Workshop – Taking Hand Protection Deeper

Scott Russell, President – Cestusline

 

The safety industry has undergone some impressive changes. Organisations are unsatisfied with where minimum compliance has led them. This plateau of improvement requires safety professionals to push beyond minimums to look for new solutions to age old problems.
Protecting worksite employees from avoidable injuries has become increasingly important as incident reporting becomes more publicly transparent and top management continues to drive towards target zero. HSE managers weigh the price of quality PPE with the potential costs of workers comp claims as they attempt to satisfy increasingly aggressive accounting constraints. As safety managers work to orchestrate high participation safety programs, they are often overwhelmed by both the explosion of new safety products on the market today and the lack of resources to plan, implement, and sustain changes that matter.

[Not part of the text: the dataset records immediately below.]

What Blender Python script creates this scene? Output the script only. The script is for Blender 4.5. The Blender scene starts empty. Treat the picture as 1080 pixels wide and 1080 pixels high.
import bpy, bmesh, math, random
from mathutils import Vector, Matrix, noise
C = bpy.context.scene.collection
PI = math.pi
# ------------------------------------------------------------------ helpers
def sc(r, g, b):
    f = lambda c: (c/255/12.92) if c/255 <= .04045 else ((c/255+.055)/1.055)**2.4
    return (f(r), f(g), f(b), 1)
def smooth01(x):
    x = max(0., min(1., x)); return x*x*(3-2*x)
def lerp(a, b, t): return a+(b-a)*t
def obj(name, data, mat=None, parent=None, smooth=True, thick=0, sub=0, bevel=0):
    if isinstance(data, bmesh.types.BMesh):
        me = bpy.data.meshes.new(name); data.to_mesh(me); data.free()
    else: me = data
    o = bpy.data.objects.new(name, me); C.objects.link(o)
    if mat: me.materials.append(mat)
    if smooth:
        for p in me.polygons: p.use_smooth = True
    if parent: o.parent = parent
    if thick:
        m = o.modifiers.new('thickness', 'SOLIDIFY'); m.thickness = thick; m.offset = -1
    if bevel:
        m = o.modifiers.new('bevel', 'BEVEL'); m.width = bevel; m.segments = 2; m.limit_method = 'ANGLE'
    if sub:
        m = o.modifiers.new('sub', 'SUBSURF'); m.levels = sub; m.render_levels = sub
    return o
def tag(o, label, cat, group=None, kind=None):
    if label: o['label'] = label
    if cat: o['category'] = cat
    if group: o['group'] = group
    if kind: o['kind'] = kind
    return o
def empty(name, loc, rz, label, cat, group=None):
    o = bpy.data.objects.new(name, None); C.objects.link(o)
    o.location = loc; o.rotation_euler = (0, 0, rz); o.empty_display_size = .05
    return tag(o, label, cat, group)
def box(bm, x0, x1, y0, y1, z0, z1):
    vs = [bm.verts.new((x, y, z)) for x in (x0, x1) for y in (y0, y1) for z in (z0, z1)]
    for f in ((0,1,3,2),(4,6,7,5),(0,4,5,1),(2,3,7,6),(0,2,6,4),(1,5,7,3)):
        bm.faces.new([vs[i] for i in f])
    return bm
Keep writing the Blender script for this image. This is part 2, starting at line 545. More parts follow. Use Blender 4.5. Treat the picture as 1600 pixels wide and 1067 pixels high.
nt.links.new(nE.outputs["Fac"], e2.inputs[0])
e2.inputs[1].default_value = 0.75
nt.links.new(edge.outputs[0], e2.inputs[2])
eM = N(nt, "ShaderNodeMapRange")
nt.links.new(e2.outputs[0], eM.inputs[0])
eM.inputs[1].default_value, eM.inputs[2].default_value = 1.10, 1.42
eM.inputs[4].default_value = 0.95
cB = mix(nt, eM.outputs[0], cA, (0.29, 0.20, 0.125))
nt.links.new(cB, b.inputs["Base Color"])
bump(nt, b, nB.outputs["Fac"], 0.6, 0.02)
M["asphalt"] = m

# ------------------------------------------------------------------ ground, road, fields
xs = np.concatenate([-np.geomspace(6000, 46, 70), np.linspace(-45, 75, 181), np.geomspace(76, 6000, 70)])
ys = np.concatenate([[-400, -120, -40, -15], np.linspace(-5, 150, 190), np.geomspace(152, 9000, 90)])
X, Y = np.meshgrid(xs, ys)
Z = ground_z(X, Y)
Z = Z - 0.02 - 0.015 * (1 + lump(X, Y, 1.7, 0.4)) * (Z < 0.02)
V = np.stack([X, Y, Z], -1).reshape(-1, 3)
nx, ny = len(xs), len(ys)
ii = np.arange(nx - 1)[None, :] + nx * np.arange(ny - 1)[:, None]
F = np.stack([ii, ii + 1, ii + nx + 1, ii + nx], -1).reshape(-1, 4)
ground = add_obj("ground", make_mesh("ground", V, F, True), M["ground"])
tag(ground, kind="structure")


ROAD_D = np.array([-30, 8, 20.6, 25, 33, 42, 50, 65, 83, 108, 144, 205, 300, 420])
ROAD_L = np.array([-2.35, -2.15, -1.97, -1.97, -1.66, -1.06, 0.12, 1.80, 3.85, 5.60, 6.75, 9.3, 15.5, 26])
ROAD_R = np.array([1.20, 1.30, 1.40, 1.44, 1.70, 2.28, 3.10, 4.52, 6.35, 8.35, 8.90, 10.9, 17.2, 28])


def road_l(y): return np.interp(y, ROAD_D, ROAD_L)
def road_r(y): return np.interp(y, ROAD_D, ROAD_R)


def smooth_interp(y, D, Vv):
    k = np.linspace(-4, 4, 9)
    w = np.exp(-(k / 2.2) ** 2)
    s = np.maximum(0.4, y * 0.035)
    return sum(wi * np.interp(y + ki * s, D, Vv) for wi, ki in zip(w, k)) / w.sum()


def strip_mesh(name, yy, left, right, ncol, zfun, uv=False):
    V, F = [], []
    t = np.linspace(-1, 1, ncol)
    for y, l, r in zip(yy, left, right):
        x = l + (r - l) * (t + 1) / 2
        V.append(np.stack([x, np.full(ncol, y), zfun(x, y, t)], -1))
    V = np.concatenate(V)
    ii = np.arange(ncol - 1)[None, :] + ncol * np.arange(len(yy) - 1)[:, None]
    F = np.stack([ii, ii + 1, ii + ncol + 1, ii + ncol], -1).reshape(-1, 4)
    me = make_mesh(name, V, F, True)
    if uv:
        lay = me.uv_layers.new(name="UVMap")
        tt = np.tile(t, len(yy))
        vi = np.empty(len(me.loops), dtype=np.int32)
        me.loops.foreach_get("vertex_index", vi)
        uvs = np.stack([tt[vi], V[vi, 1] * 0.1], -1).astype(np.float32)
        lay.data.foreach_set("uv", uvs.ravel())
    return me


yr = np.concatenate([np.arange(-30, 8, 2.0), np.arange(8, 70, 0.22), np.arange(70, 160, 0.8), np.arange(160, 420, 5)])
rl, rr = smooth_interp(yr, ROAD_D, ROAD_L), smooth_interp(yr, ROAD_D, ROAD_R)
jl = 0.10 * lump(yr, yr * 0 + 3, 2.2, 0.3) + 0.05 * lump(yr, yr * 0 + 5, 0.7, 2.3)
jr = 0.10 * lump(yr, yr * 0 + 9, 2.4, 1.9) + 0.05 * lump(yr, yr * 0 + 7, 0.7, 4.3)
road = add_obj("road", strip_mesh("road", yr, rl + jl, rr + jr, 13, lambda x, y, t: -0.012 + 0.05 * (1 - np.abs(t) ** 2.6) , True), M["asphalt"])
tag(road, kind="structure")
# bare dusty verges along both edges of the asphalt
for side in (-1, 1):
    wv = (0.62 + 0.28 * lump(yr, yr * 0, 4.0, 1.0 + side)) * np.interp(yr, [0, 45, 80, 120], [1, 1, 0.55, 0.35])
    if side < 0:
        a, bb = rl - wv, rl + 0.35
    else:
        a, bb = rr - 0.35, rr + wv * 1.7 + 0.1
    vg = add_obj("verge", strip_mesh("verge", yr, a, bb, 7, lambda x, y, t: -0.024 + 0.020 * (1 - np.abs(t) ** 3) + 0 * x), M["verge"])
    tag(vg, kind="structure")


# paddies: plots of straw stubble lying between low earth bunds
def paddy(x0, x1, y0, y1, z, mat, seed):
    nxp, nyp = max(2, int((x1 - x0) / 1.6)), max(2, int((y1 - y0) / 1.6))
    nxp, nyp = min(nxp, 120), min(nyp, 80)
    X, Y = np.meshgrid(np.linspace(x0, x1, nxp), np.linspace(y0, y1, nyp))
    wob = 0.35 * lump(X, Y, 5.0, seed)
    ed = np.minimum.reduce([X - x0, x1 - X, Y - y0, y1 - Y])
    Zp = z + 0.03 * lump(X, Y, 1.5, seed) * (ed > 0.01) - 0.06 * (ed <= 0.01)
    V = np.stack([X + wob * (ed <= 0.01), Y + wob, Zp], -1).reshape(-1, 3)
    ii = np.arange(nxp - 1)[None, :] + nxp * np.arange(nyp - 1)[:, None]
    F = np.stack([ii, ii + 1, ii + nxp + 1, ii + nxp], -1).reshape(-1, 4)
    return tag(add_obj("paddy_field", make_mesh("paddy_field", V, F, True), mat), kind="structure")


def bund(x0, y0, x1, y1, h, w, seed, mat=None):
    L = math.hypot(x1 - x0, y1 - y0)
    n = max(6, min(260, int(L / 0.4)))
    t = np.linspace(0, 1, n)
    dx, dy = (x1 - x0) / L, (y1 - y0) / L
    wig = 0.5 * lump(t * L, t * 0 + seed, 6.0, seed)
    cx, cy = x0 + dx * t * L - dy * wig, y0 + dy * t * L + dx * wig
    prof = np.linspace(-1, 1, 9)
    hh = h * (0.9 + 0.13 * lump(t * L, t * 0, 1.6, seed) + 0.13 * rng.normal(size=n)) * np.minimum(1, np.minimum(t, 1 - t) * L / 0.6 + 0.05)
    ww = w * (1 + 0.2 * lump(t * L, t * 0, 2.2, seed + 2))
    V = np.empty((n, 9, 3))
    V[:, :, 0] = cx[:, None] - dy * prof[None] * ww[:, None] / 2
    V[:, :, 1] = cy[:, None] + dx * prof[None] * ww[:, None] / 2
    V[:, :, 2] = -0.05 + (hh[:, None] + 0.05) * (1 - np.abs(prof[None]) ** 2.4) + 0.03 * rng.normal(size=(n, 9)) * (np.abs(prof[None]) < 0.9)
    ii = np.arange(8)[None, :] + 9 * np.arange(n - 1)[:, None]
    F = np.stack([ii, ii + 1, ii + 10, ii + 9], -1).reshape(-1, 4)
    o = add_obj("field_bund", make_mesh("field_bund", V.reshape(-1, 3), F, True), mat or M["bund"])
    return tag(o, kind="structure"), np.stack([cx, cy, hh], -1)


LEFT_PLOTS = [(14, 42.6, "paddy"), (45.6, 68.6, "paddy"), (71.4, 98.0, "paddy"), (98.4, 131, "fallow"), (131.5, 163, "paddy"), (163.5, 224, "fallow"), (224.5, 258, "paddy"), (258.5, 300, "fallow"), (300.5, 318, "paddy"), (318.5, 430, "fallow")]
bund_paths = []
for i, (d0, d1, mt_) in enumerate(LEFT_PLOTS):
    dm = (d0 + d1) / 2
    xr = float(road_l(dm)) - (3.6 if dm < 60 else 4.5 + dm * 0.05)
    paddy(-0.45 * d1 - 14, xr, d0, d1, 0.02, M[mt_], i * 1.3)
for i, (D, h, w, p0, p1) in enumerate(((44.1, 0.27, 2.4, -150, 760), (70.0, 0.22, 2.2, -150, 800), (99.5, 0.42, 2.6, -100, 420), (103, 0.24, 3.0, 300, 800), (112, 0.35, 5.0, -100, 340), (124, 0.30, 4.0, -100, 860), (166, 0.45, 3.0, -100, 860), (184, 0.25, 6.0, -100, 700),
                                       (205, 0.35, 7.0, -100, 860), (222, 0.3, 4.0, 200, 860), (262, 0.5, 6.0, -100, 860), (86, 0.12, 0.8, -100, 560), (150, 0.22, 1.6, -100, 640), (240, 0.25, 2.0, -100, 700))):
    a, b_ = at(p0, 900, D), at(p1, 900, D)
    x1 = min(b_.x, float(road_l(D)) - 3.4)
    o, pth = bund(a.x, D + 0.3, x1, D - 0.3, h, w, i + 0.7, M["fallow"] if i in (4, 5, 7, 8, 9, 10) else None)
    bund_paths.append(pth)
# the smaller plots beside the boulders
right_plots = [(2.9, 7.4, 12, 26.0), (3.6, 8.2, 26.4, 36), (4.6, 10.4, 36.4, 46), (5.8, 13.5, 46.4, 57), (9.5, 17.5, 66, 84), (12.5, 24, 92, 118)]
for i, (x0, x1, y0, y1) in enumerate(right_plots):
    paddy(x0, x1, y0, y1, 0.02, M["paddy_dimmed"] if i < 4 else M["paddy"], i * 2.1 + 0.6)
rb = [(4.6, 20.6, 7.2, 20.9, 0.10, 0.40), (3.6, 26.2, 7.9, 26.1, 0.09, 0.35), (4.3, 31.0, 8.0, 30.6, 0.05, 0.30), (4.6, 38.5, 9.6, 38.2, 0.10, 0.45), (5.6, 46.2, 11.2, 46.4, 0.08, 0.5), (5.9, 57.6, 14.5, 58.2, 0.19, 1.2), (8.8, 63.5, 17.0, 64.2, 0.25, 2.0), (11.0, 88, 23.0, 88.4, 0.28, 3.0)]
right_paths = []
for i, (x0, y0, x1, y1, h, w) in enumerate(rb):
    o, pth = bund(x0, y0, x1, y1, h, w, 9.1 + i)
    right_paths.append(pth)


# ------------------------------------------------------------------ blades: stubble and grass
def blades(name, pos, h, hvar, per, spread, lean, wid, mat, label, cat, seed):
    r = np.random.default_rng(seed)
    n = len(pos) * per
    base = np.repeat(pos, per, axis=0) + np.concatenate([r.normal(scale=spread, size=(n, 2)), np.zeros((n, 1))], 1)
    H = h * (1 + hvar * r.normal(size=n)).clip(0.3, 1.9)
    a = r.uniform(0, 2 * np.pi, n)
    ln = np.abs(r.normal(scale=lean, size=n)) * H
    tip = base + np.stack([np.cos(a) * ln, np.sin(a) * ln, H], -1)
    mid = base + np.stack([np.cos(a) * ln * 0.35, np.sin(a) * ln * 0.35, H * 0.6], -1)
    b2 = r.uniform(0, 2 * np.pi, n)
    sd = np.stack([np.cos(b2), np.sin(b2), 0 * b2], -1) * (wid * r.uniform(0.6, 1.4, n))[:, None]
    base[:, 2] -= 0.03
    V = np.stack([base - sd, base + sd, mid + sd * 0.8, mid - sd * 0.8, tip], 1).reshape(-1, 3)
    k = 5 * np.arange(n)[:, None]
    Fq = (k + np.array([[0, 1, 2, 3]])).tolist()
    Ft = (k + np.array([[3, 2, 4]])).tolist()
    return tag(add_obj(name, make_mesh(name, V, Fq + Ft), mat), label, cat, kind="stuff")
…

Cestusline’s experienced team can help you:
• Navigate new technology that can prevent incidents before they start
• Simplify and centralise hand safety across your locations
• Improve safety culture through 360 reviews and improvements
• Reduce PPE costs per man hour
• Reduce recordable injuries to hands
• Improve communication of hand safety expectations

Session Key Takeaways:
• New levels of support are available to energize your safety program
• Evaluating the price vs cost of safety is no simple formula
• Emerging trend tracking: What’s valuable?
• Testing the tester: Which tests realistically replicate the hazards on YOUR sites?
• Budget Austerity: Reducing costs without risking losses


ABOUT SCOTT RUSSELL

Scott Russell is President at Cestusline, Inc., since June 2018. He is responsible for continuously improving all facets of company operations and administration. Scott has over 40 years of leadership and management experience during two previous careers as a criminal investigator with the US Army Criminal Investigation Command (24 years) and the Department of Defense Office of Inspector General (DoD IG) (22 years), where he served in positions of increasing responsibility culminating as Assistant Inspector General for Investigative Policy and Oversight. Scott has earned Masters of Arts degrees from Webster University in the Administration of Justice (1984), and Georgetown University in Public Policy Analysis (2011). Scott is a graduate of the Federal Executive Institute (Leadership in a Democratic Society) (2008), the National Security Management Course (Syracuse University – Maxwell School) (2006), and the FBI National Academy – 160th Session (1990).